begin MATERIAL PROVIDED
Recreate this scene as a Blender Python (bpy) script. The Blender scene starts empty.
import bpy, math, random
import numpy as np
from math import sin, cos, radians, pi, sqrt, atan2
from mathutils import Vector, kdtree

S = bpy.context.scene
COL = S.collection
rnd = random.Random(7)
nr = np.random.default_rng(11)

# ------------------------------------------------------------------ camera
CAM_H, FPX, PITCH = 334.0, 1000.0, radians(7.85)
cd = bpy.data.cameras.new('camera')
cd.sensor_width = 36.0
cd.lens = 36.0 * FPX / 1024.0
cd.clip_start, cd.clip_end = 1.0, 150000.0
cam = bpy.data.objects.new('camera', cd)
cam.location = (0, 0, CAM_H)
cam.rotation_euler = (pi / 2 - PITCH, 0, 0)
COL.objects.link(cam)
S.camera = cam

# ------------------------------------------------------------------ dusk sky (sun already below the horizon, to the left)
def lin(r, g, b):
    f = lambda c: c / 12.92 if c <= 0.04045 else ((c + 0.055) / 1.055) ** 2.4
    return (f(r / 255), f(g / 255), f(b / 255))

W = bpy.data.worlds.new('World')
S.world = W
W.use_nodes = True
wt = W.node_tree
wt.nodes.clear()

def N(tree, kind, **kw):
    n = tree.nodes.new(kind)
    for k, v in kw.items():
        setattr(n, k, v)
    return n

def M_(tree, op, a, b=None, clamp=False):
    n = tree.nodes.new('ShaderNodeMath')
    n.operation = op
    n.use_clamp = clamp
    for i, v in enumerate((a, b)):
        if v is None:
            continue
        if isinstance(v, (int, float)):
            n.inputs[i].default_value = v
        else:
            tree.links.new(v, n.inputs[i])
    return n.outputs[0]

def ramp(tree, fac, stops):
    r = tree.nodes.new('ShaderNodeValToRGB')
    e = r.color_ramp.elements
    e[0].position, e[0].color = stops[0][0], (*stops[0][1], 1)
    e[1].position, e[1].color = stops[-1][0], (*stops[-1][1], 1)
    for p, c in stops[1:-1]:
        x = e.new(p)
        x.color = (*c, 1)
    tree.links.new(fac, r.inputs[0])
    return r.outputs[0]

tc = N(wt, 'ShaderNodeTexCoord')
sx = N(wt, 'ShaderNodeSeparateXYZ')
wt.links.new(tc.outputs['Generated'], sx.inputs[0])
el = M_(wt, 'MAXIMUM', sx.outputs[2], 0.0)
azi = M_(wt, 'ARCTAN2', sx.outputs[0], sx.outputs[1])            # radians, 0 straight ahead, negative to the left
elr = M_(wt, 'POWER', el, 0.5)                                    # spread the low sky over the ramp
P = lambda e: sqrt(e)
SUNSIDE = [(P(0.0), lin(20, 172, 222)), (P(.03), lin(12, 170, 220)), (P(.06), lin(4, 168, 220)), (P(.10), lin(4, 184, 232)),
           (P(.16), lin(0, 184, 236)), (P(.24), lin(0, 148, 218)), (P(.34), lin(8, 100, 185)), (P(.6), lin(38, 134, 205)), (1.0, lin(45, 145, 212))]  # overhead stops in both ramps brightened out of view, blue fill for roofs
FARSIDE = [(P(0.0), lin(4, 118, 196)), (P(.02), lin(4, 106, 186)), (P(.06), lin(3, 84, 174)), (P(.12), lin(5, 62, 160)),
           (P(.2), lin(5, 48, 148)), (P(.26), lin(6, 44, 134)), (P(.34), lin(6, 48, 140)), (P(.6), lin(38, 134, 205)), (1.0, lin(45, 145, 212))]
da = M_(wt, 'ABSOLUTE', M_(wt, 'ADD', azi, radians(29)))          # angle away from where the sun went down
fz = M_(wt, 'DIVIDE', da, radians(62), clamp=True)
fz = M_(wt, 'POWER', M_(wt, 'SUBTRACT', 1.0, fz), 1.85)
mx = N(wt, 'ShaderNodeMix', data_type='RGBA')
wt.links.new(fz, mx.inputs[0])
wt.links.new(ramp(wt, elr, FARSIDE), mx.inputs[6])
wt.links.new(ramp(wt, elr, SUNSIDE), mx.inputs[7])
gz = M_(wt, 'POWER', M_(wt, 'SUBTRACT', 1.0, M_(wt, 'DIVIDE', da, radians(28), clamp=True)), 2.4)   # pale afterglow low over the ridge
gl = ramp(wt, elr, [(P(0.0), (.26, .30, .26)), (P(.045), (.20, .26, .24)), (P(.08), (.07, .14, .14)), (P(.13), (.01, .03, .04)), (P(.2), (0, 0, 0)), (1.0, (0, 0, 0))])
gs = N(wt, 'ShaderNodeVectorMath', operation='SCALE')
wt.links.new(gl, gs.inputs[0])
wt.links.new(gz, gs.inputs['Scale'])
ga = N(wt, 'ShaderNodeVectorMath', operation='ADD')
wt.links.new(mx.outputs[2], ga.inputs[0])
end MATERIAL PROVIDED
EXERCISE.
Take the listing above and set it down exactly.

ANSWER TO THIS EXERCISE.
Recreate this scene as a Blender Python (bpy) script. The Blender scene starts empty.
import bpy, math, random
import numpy as np
from math import sin, cos, radians, pi, sqrt, atan2
from mathutils import Vector, kdtree

S = bpy.context.scene
COL = S.collection
rnd = random.Random(7)
nr = np.random.default_rng(11)

# ------------------------------------------------------------------ camera
CAM_H, FPX, PITCH = 334.0, 1000.0, radians(7.85)
cd = bpy.data.cameras.new('camera')
cd.sensor_width = 36.0
cd.lens = 36.0 * FPX / 1024.0
cd.clip_start, cd.clip_end = 1.0, 150000.0
cam = bpy.data.objects.new('camera', cd)
cam.location = (0, 0, CAM_H)
cam.rotation_euler = (pi / 2 - PITCH, 0, 0)
COL.objects.link(cam)
S.camera = cam

# ------------------------------------------------------------------ dusk sky (sun already below the horizon, to the left)
def lin(r, g, b):
    f = lambda c: c / 12.92 if c <= 0.04045 else ((c + 0.055) / 1.055) ** 2.4
    return (f(r / 255), f(g / 255), f(b / 255))

W = bpy.data.worlds.new('World')
S.world = W
W.use_nodes = True
wt = W.node_tree
wt.nodes.clear()

def N(tree, kind, **kw):
    n = tree.nodes.new(kind)
    for k, v in kw.items():
        setattr(n, k, v)
    return n

def M_(tree, op, a, b=None, clamp=False):
    n = tree.nodes.new('ShaderNodeMath')
    n.operation = op
    n.use_clamp = clamp
    for i, v in enumerate((a, b)):
        if v is None:
            continue
        if isinstance(v, (int, float)):
            n.inputs[i].default_value = v
        else:
            tree.links.new(v, n.inputs[i])
    return n.outputs[0]

def ramp(tree, fac, stops):
    r = tree.nodes.new('ShaderNodeValToRGB')
    e = r.color_ramp.elements
    e[0].position, e[0].color = stops[0][0], (*stops[0][1], 1)
    e[1].position, e[1].color = stops[-1][0], (*stops[-1][1], 1)
    for p, c in stops[1:-1]:
        x = e.new(p)
        x.color = (*c, 1)
    tree.links.new(fac, r.inputs[0])
    return r.outputs[0]

tc = N(wt, 'ShaderNodeTexCoord')
sx = N(wt, 'ShaderNodeSeparateXYZ')
wt.links.new(tc.outputs['Generated'], sx.inputs[0])
el = M_(wt, 'MAXIMUM', sx.outputs[2], 0.0)
azi = M_(wt, 'ARCTAN2', sx.outputs[0], sx.outputs[1])            # radians, 0 straight ahead, negative to the left
elr = M_(wt, 'POWER', el, 0.5)                                    # spread the low sky over the ramp
P = lambda e: sqrt(e)
SUNSIDE = [(P(0.0), lin(20, 172, 222)), (P(.03), lin(12, 170, 220)), (P(.06), lin(4, 168, 220)), (P(.10), lin(4, 184, 232)),
           (P(.16), lin(0, 184, 236)), (P(.24), lin(0, 148, 218)), (P(.34), lin(8, 100, 185)), (P(.6), lin(38, 134, 205)), (1.0, lin(45, 145, 212))]  # overhead stops in both ramps brightened out of view, blue fill for roofs
FARSIDE = [(P(0.0), lin(4, 118, 196)), (P(.02), lin(4, 106, 186)), (P(.06), lin(3, 84, 174)), (P(.12), lin(5, 62, 160)),
           (P(.2), lin(5, 48, 148)), (P(.26), lin(6, 44, 134)), (P(.34), lin(6, 48, 140)), (P(.6), lin(38, 134, 205)), (1.0, lin(45, 145, 212))]
da = M_(wt, 'ABSOLUTE', M_(wt, 'ADD', azi, radians(29)))          # angle away from where the sun went down
fz = M_(wt, 'DIVIDE', da, radians(62), clamp=True)
fz = M_(wt, 'POWER', M_(wt, 'SUBTRACT', 1.0, fz), 1.85)
mx = N(wt, 'ShaderNodeMix', data_type='RGBA')
wt.links.new(fz, mx.inputs[0])
wt.links.new(ramp(wt, elr, FARSIDE), mx.inputs[6])
wt.links.new(ramp(wt, elr, SUNSIDE), mx.inputs[7])
gz = M_(wt, 'POWER', M_(wt, 'SUBTRACT', 1.0, M_(wt, 'DIVIDE', da, radians(28), clamp=True)), 2.4)   # pale afterglow low over the ridge
gl = ramp(wt, elr, [(P(0.0), (.26, .30, .26)), (P(.045), (.20, .26, .24)), (P(.08), (.07, .14, .14)), (P(.13), (.01, .03, .04)), (P(.2), (0, 0, 0)), (1.0, (0, 0, 0))])
gs = N(wt, 'ShaderNodeVectorMath', operation='SCALE')
wt.links.new(gl, gs.inputs[0])
wt.links.new(gz, gs.inputs['Scale'])
ga = N(wt, 'ShaderNodeVectorMath', operation='ADD')
wt.links.new(mx.outputs[2], ga.inputs[0])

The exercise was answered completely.